- Exercise brief -
All the data must come back unchanged, except that pictures are left out.

- Data provided -

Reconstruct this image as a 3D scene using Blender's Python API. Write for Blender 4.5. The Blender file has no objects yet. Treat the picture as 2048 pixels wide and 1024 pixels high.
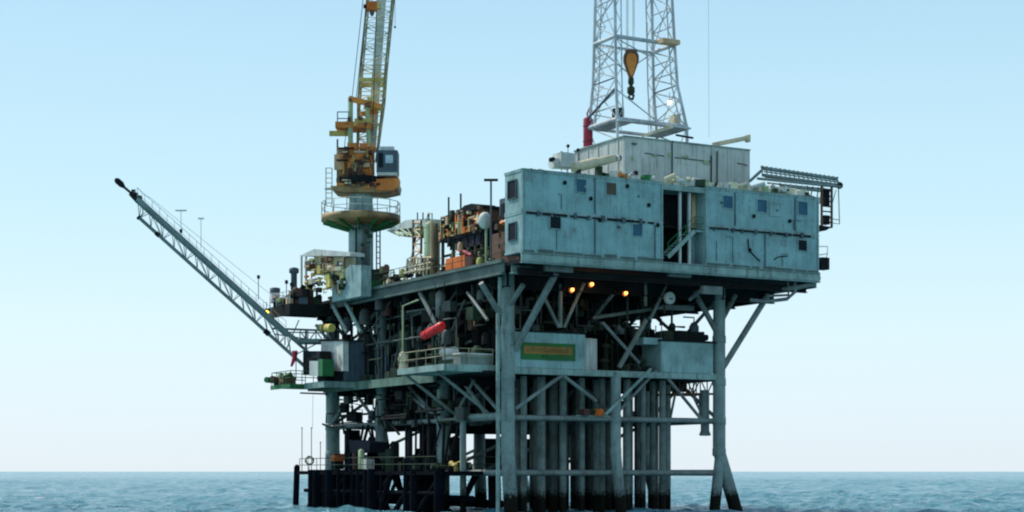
import bpy, math, random
from mathutils import Vector, Matrix
import numpy as np
R = math.radians
sc = bpy.context.scene
col = sc.collection
rnd = random.Random(7)

# ------------------------------------------------------------------ camera, sky, sun
# platform frame: x runs along the front face, y along the side going away, z up from the sea
F = 3483.0                      # focal length in photo pixels (2048 wide)
FW = Vector((0.4912, 0.8711, 0)); RT = Vector((0.8711, -0.4912, 0))
CAM = Vector((-59.55, -104.17, 3.1)); CX, HY = 1024.0, 943.0
cd = bpy.data.cameras.new('camera'); cam = bpy.data.objects.new('camera', cd); col.objects.link(cam)
cam.location = CAM
cam.rotation_euler = (R(90), 0, -math.atan2(FW.x, FW.y))
cd.sensor_width = 36; cd.lens = F / 2048 * 36; cd.shift_y = (HY - 512) / 2048
cd.clip_start = 0.5; cd.clip_end = 60000
sc.camera = cam

SUN = Vector((-0.42, 0.91, 0)).normalized(); EL = R(50)
SD = Vector((SUN.x * math.cos(EL), SUN.y * math.cos(EL), math.sin(EL)))
world = bpy.data.worlds.new('World'); sc.world = world; world.use_nodes = True
nt = world.node_tree; nt.nodes.clear()
wo = nt.nodes.new('ShaderNodeOutputWorld'); bg = nt.nodes.new('ShaderNodeBackground'); sk = nt.nodes.new('ShaderNodeTexSky')
sk.sky_type = 'NISHITA'; sk.sun_disc = False; sk.sun_elevation = EL
sk.sun_rotation = math.atan2(SD.x, SD.y)
sk.air_density = 1.0; sk.dust_density = 1.0; sk.ozone_density = 1.2; sk.altitude = 0
STR = 0.15
gt = nt.nodes.new('ShaderNodeTexCoord'); sx = nt.nodes.new('ShaderNodeSeparateXYZ'); nt.links.new(gt.outputs['Generated'], sx.inputs[0])
rp = nt.nodes.new('ShaderNodeValToRGB'); e = rp.color_ramp.elements        # pale sea haze low in the sky
e[0].position = 0.0; e[0].color = (0.114, 0.129, 0.138, 1); e[1].position = 0.34; e[1].color = (0.060, 0.098, 0.124, 1)
for pos, c in ((0.03, (0.113, 0.132, 0.144)), (0.08, (0.107, 0.136, 0.150)), (0.15, (0.088, 0.127, 0.144)), (0.25, (0.071, 0.112, 0.137))):
    k = e.new(pos); k.color = (*c, 1)
nt.links.new(sx.outputs[2], rp.inputs[0])
vm = nt.nodes.new('ShaderNodeVectorMath'); vm.operation = 'SCALE'; nt.links.new(rp.outputs[0], vm.inputs[0]); vm.inputs['Scale'].default_value = 7.0 / STR
mr = nt.nodes.new('ShaderNodeMapRange'); mr.inputs[1].default_value = 0.2; mr.inputs[2].default_value = 0.75; mr.inputs[3].default_value = 0.93; mr.inputs[4].default_value = 0.0
nt.links.new(sx.outputs[2], mr.inputs[0])
mx = nt.nodes.new('ShaderNodeMix'); mx.data_type = 'RGBA'; nt.links.new(mr.outputs[0], mx.inputs[0])
nt.links.new(sk.outputs[0], mx.inputs[6]); nt.links.new(vm.outputs[0], mx.inputs[7]); nt.links.new(mx.outputs[2], bg.inputs['Color'])
bg.inputs['Strength'].default_value = STR
nt.links.new(bg.outputs[0], wo.inputs['Surface'])
ld = bpy.data.lights.new('sun', 'SUN'); ld.energy = 3.2; ld.angle = R(0.55); ld.color = (1, 0.95, 0.86)
lo = bpy.data.objects.new('sun', ld); col.objects.link(lo); lo.rotation_euler = SD.to_track_quat('Z', 'Y').to_euler()
lo.location = (0, 0, 80)
vs = sc.view_settings
vs.view_transform = 'Standard'; vs.look = 'None'; vs.gamma = 1; vs.use_curve_mapping = False; vs.exposure = 0.0
sc.cycles.max_bounces = 5; sc.cycles.diffuse_bounces = 3; sc.cycles.glossy_bounces = 3
sc.cycles.filter_width = 2.1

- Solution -
Reconstruct this image as a 3D scene using Blender's Python API. Write for Blender 4.5. The Blender file has no objects yet. Treat the picture as 2048 pixels wide and 1024 pixels high.
import bpy, math, random
from mathutils import Vector, Matrix
import numpy as np
R = math.radians
sc = bpy.context.scene
col = sc.collection
rnd = random.Random(7)

# ------------------------------------------------------------------ camera, sky, sun
# platform frame: x runs along the front face, y along the side going away, z up from the sea
F = 3483.0                      # focal length in photo pixels (2048 wide)
FW = Vector((0.4912, 0.8711, 0)); RT = Vector((0.8711, -0.4912, 0))
CAM = Vector((-59.55, -104.17, 3.1)); CX, HY = 1024.0, 943.0
cd = bpy.data.cameras.new('camera'); cam = bpy.data.objects.new('camera', cd); col.objects.link(cam)
cam.location = CAM
cam.rotation_euler = (R(90), 0, -math.atan2(FW.x, FW.y))
cd.sensor_width = 36; cd.lens = F / 2048 * 36; cd.shift_y = (HY - 512) / 2048
cd.clip_start = 0.5; cd.clip_end = 60000
sc.camera = cam

SUN = Vector((-0.42, 0.91, 0)).normalized(); EL = R(50)
SD = Vector((SUN.x * math.cos(EL), SUN.y * math.cos(EL), math.sin(EL)))
world = bpy.data.worlds.new('World'); sc.world = world; world.use_nodes = True
nt = world.node_tree; nt.nodes.clear()
wo = nt.nodes.new('ShaderNodeOutputWorld'); bg = nt.nodes.new('ShaderNodeBackground'); sk = nt.nodes.new('ShaderNodeTexSky')
sk.sky_type = 'NISHITA'; sk.sun_disc = False; sk.sun_elevation = EL
sk.sun_rotation = math.atan2(SD.x, SD.y)
sk.air_density = 1.0; sk.dust_density = 1.0; sk.ozone_density = 1.2; sk.altitude = 0
STR = 0.15
gt = nt.nodes.new('ShaderNodeTexCoord'); sx = nt.nodes.new('ShaderNodeSeparateXYZ'); nt.links.new(gt.outputs['Generated'], sx.inputs[0])
rp = nt.nodes.new('ShaderNodeValToRGB'); e = rp.color_ramp.elements        # pale sea haze low in the sky
e[0].position = 0.0; e[0].color = (0.114, 0.129, 0.138, 1); e[1].position = 0.34; e[1].color = (0.060, 0.098, 0.124, 1)
for pos, c in ((0.03, (0.113, 0.132, 0.144)), (0.08, (0.107, 0.136, 0.150)), (0.15, (0.088, 0.127, 0.144)), (0.25, (0.071, 0.112, 0.137))):
    k = e.new(pos); k.color = (*c, 1)
nt.links.new(sx.outputs[2], rp.inputs[0])
vm = nt.nodes.new('ShaderNodeVectorMath'); vm.operation = 'SCALE'; nt.links.new(rp.outputs[0], vm.inputs[0]); vm.inputs['Scale'].default_value = 7.0 / STR
mr = nt.nodes.new('ShaderNodeMapRange'); mr.inputs[1].default_value = 0.2; mr.inputs[2].default_value = 0.75; mr.inputs[3].default_value = 0.93; mr.inputs[4].default_value = 0.0
nt.links.new(sx.outputs[2], mr.inputs[0])
mx = nt.nodes.new('ShaderNodeMix'); mx.data_type = 'RGBA'; nt.links.new(mr.outputs[0], mx.inputs[0])
nt.links.new(sk.outputs[0], mx.inputs[6]); nt.links.new(vm.outputs[0], mx.inputs[7]); nt.links.new(mx.outputs[2], bg.inputs['Color'])
bg.inputs['Strength'].default_value = STR
nt.links.new(bg.outputs[0], wo.inputs['Surface'])
ld = bpy.data.lights.new('sun', 'SUN'); ld.energy = 3.2; ld.angle = R(0.55); ld.color = (1, 0.95, 0.86)
lo = bpy.data.objects.new('sun', ld); col.objects.link(lo); lo.rotation_euler = SD.to_track_quat('Z', 'Y').to_euler()
lo.location = (0, 0, 80)
vs = sc.view_settings
vs.view_transform = 'Standard'; vs.look = 'None'; vs.gamma = 1; vs.use_curve_mapping = False; vs.exposure = 0.0
sc.cycles.max_bounces = 5; sc.cycles.diffuse_bounces = 3; sc.cycles.glossy_bounces = 3
sc.cycles.filter_width = 2.1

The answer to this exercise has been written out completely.